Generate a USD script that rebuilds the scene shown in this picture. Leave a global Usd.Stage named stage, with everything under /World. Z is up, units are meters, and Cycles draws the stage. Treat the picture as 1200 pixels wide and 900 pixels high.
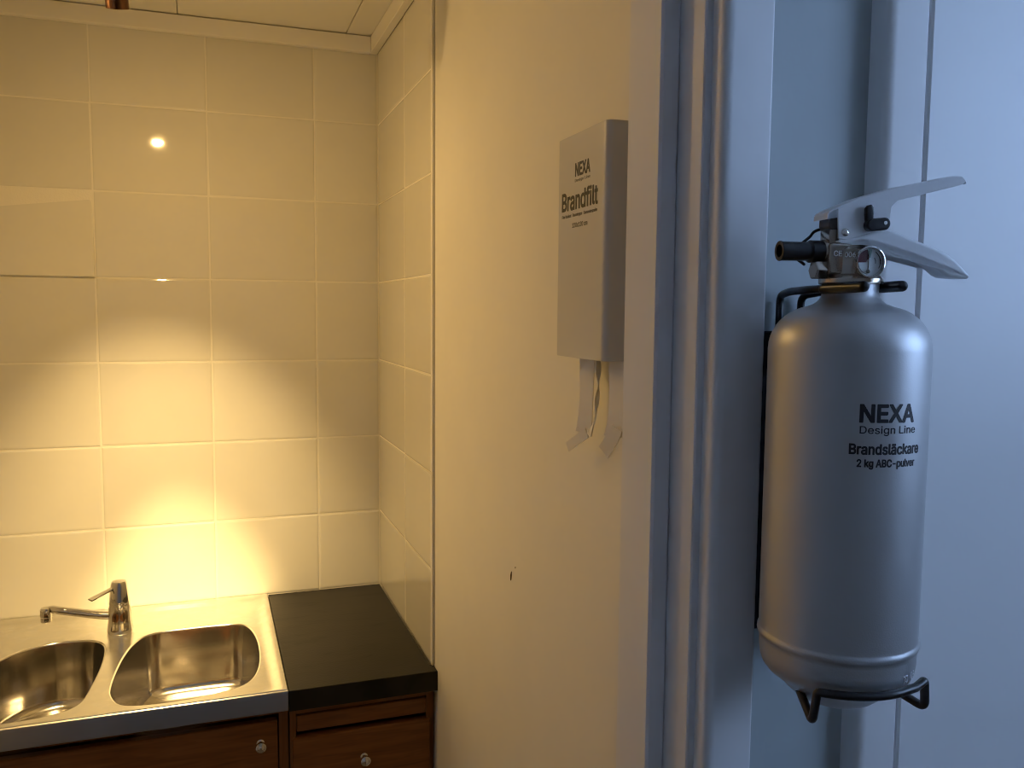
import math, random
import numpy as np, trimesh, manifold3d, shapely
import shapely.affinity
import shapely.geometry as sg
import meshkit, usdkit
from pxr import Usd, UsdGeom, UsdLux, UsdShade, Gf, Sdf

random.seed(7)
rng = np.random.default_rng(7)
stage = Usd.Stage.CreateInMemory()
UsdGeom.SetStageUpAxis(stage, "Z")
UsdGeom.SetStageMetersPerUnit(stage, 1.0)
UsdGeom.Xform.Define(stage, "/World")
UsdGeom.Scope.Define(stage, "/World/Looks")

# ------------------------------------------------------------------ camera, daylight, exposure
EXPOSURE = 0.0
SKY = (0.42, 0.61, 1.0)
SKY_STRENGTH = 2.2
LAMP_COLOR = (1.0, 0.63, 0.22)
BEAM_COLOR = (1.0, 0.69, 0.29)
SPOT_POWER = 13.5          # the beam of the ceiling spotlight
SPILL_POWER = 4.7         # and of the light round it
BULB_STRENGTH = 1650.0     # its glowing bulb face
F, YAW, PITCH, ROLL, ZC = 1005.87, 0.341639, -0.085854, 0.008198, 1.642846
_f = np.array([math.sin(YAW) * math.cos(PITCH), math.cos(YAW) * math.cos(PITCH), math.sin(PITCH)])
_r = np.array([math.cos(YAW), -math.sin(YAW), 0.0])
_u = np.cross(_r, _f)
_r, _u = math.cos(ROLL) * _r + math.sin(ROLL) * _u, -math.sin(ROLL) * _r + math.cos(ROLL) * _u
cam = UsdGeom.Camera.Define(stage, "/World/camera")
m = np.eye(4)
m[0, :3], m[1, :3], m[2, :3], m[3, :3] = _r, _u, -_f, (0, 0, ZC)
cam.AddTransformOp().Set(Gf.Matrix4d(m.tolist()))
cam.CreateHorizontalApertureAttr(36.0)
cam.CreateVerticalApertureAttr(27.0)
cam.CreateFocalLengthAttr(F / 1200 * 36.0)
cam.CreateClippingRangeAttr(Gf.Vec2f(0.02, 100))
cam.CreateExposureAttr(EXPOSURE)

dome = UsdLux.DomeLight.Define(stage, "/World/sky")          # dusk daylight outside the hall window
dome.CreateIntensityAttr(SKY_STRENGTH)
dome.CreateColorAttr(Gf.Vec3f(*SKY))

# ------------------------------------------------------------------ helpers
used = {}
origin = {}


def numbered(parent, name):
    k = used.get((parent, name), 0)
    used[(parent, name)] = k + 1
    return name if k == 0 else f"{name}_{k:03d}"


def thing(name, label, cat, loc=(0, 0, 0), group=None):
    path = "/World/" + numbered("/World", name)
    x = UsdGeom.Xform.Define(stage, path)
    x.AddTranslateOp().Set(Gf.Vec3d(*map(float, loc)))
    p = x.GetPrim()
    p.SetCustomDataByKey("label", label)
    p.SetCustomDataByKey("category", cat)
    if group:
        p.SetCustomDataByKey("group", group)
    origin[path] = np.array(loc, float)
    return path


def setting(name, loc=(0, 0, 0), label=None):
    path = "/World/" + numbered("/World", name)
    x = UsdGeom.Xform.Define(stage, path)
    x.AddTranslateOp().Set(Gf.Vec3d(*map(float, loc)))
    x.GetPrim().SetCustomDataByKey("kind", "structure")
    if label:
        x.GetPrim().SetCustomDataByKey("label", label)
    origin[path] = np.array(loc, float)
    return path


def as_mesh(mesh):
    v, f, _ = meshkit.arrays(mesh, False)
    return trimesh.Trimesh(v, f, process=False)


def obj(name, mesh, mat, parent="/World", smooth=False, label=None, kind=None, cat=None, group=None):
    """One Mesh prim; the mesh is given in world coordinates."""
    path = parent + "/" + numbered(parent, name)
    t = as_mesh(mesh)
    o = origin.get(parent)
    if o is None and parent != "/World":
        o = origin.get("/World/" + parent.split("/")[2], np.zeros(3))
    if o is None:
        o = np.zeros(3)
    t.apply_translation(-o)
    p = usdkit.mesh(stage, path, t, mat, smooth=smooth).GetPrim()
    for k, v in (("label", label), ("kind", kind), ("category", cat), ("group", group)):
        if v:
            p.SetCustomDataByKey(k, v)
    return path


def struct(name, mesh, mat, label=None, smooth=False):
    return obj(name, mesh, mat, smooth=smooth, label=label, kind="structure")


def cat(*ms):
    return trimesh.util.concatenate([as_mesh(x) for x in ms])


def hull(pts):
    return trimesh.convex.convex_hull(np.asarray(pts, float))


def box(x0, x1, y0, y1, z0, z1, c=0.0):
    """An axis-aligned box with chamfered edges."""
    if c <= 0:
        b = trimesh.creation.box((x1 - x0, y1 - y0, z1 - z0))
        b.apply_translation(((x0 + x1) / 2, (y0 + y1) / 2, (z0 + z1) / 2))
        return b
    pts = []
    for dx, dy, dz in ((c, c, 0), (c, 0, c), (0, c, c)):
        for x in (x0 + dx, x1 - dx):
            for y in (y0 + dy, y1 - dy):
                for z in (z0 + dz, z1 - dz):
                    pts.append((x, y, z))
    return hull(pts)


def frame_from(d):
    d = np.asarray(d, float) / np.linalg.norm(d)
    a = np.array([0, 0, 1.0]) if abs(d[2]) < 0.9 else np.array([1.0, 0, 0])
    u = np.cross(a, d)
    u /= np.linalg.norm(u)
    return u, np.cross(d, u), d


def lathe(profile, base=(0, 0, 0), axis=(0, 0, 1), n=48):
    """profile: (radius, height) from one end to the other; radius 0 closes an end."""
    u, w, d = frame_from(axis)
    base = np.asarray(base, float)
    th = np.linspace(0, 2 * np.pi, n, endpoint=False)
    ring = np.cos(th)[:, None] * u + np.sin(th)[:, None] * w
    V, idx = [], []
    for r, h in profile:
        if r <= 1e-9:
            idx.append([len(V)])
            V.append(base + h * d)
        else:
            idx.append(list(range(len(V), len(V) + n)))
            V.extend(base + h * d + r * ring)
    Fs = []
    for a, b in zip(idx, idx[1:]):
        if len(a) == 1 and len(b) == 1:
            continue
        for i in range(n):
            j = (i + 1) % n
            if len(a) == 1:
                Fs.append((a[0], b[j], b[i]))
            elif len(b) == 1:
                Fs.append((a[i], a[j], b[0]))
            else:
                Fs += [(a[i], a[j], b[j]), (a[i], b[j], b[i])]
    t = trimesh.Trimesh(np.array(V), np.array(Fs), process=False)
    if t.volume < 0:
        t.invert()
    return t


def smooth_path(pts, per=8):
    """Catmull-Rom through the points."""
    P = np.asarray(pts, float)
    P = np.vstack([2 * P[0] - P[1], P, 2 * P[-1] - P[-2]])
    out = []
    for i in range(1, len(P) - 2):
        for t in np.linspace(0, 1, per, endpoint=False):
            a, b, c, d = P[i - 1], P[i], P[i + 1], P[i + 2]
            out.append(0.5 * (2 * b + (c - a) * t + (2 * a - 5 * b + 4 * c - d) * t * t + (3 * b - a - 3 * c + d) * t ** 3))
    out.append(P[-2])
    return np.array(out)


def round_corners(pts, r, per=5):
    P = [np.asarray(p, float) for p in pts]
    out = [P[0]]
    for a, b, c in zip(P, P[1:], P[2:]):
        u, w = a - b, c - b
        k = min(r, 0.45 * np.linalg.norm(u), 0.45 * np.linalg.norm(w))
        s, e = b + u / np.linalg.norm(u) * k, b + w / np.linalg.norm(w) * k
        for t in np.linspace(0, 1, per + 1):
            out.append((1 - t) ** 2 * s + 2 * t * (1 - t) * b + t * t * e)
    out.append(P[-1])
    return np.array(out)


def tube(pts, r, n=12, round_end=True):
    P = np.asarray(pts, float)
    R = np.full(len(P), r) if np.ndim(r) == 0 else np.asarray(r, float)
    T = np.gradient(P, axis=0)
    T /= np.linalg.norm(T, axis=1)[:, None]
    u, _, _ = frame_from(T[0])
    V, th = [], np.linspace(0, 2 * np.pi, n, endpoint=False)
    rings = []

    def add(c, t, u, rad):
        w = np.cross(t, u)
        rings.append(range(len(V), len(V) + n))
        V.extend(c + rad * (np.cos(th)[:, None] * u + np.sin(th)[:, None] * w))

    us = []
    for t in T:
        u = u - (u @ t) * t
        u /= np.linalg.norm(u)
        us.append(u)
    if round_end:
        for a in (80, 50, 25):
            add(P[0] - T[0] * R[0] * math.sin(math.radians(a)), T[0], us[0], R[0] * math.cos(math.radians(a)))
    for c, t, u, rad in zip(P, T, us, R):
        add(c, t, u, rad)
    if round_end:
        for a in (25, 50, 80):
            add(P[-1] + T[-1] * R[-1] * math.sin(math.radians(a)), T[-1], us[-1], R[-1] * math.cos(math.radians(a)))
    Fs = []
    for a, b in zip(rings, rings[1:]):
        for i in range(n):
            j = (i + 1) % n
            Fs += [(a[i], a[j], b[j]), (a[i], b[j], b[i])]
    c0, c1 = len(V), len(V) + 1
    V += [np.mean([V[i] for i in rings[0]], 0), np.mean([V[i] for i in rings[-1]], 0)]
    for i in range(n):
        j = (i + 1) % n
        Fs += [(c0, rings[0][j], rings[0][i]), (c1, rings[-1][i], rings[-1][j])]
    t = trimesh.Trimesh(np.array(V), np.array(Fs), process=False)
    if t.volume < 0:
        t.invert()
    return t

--

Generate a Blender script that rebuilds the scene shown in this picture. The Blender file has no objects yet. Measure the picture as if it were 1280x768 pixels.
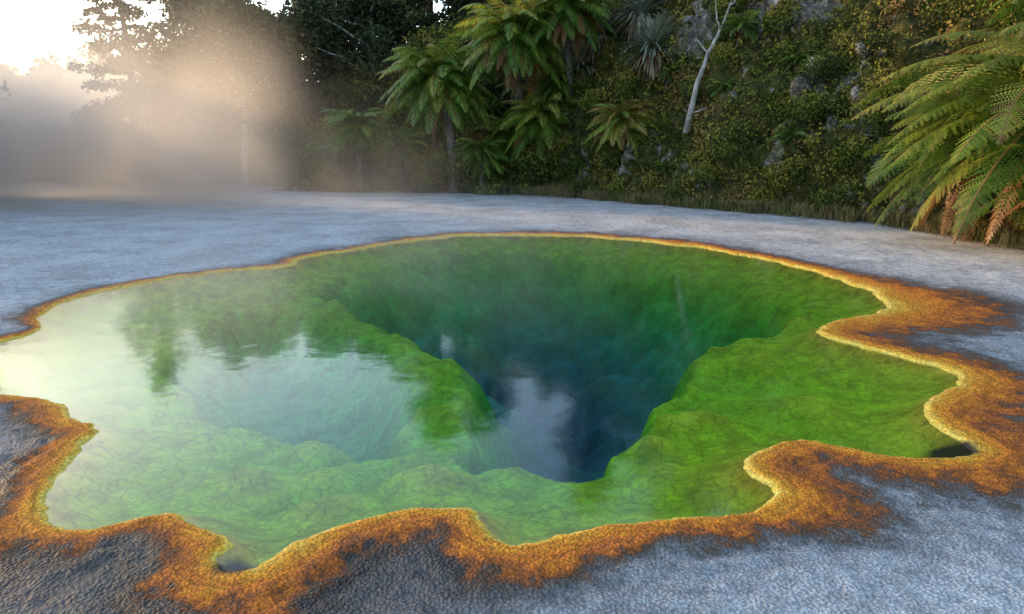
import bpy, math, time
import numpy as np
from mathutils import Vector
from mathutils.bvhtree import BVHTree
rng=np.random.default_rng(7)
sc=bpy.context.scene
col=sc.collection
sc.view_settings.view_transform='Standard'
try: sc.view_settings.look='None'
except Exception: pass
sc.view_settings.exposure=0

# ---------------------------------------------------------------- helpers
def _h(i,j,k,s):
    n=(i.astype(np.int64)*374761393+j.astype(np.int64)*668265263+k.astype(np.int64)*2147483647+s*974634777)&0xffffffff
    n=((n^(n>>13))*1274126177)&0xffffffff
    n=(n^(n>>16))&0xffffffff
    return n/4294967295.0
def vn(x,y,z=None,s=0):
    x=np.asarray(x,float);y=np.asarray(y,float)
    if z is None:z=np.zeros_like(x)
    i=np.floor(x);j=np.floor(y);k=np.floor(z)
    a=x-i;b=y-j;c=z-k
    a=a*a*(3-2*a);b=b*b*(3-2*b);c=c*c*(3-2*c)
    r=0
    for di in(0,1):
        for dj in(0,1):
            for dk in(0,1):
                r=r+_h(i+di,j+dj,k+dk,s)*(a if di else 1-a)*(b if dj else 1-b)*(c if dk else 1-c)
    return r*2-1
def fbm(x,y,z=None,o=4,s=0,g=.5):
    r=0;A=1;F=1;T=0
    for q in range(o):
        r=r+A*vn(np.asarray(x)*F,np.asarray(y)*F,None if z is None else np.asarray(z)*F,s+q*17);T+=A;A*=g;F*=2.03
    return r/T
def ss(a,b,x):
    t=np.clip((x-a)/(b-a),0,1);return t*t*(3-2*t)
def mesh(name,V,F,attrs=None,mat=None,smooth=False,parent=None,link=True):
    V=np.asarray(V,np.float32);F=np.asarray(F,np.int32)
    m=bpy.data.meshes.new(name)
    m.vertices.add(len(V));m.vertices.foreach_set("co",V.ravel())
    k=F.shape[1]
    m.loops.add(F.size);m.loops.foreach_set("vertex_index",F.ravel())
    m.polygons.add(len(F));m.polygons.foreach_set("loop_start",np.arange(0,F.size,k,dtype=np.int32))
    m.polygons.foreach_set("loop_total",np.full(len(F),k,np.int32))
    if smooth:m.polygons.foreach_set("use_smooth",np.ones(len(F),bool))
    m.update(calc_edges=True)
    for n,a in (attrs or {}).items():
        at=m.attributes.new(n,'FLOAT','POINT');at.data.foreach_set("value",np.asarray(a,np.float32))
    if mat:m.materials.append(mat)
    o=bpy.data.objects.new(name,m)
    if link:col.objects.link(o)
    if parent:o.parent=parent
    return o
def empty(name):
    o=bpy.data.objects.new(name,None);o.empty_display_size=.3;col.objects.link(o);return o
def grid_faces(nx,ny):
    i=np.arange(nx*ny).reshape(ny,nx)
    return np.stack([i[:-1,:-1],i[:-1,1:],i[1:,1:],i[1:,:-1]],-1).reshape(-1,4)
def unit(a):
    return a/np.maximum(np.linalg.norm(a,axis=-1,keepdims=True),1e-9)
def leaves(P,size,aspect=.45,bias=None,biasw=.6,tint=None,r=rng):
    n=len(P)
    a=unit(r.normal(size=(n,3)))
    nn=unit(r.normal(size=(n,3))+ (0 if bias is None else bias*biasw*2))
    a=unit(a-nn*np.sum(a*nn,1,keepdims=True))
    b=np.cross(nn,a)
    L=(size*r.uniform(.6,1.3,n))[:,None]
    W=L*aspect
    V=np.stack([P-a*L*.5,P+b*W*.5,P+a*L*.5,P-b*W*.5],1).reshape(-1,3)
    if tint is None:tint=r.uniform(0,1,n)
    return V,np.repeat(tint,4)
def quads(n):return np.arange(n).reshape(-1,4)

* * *

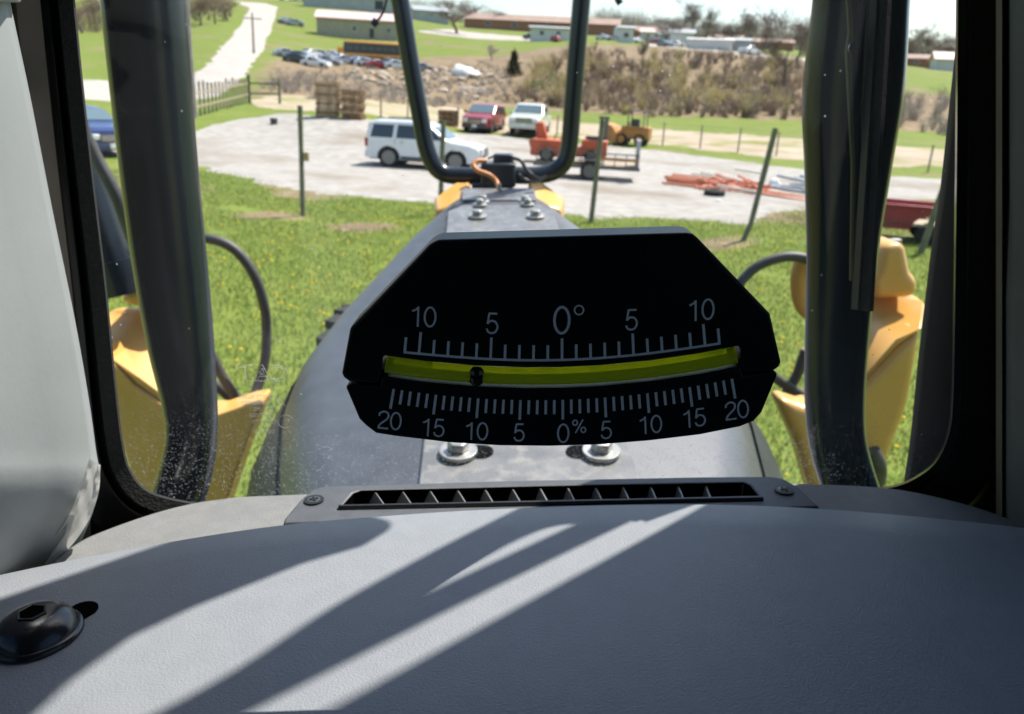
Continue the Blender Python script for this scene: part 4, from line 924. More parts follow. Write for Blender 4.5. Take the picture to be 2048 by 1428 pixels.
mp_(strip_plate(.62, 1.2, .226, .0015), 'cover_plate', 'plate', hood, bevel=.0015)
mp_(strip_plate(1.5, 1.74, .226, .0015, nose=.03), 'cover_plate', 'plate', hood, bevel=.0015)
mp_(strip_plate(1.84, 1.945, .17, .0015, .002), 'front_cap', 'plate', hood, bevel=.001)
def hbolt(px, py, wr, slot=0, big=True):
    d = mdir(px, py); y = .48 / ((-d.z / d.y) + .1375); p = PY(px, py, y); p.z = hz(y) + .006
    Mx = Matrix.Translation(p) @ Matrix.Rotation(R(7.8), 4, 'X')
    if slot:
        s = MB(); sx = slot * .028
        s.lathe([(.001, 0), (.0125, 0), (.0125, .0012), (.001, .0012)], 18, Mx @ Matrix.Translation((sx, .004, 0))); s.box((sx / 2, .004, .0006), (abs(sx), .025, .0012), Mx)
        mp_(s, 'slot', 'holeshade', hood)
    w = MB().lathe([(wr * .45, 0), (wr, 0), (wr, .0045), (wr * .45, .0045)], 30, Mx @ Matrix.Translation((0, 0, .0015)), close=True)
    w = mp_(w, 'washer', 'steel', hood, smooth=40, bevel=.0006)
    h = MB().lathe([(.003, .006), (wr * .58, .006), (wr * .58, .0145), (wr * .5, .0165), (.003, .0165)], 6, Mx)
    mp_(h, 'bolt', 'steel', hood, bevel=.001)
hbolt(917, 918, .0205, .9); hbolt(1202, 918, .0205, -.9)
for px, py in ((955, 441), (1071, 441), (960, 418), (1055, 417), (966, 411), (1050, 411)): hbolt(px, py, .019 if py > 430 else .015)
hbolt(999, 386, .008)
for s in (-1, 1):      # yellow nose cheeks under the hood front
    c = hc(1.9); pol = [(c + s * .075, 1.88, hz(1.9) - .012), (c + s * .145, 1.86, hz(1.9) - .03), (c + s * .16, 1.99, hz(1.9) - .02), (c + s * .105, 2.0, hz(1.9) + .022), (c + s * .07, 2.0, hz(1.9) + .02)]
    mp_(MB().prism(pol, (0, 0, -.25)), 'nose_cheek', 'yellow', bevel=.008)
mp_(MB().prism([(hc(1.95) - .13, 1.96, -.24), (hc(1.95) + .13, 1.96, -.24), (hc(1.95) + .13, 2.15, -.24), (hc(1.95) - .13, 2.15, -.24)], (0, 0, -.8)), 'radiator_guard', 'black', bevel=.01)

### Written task
Which lines contain "with"? Copy each of them out.

### Task answer
Generate a USD script that rebuilds the scene shown in this picture. Leave a global Usd.Stage named stage, with everything under /World. Z is up, units are meters, and Cycles draws the stage. Treat the picture as 1200 pixels wide and 900 pixels high.
    """An axis-aligned box with chamfered edges."""